Our beneficiaries range from children in need of an education to better their tomorrow, to adults who failed to get the chance when they were still young and are in need of basic education to improve their livelihoods. Jessica, a single mother of 2 was recently divorced and left the marriage without a single asset as she was illiterate and did not have the knowledge or assistance to work through the legal documents that could have helped her. Growing up she was not given a chance to go to school. Her family was poor and the little they had was spent on her male sibling’s education instead. This is a similar situation with many girls in the area, who are considered not important enough compared to the male child. At Tamiranashe the female beneficiaries have a chance to feel that they also matter in life and through education they are learning to express themselves more and discover possibilities for earning better livelihoods as well as grow their self-confidence.
Many families in the area follow a type of religion, which is well known for forcing young girls to marry older men who are often leaders.

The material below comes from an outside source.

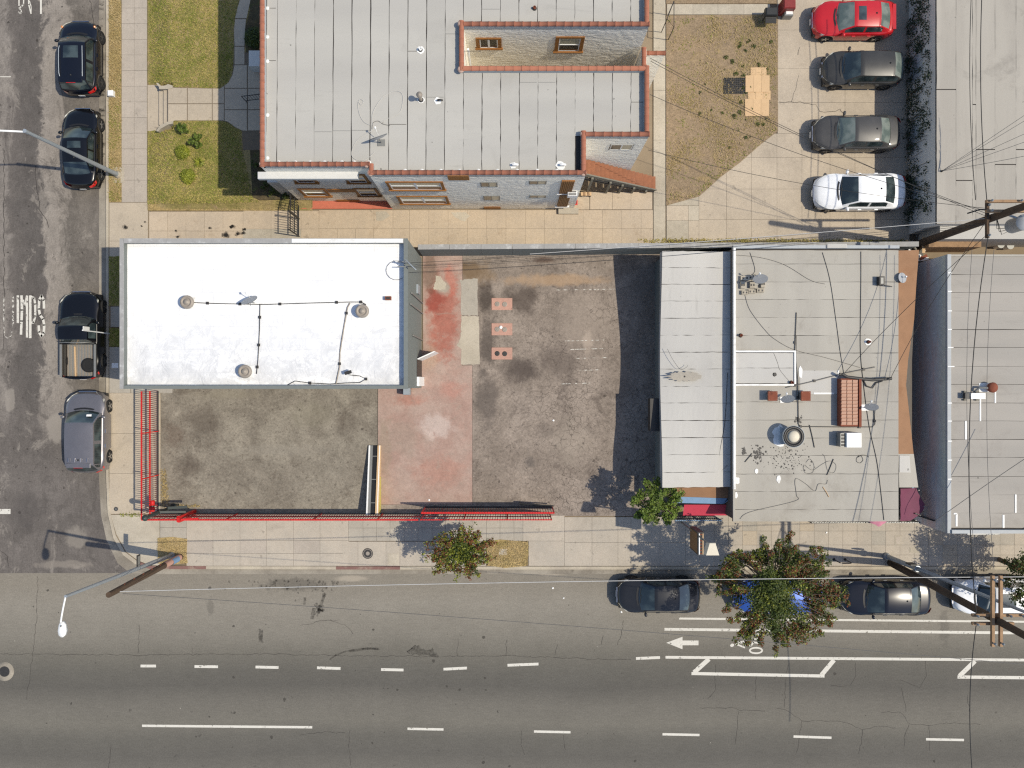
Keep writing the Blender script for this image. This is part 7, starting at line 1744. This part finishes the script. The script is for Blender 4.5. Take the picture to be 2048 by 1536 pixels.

This was the case with Anna, a 12-year-old girl who was forced to become the sixth wife of a man aged 78. After marriage, many are forced to drop out of school, and our drive is to protect them from such occurrences that end up robbing them of their childhood innocence.
I don’t want children and women to undergo the same problems I faced on my journey in life, that is why I started Zimbabwe’s first pro-poor school, primary and secondary levels, and a skills college. To date, we taught 2000 children and trained 3000 women.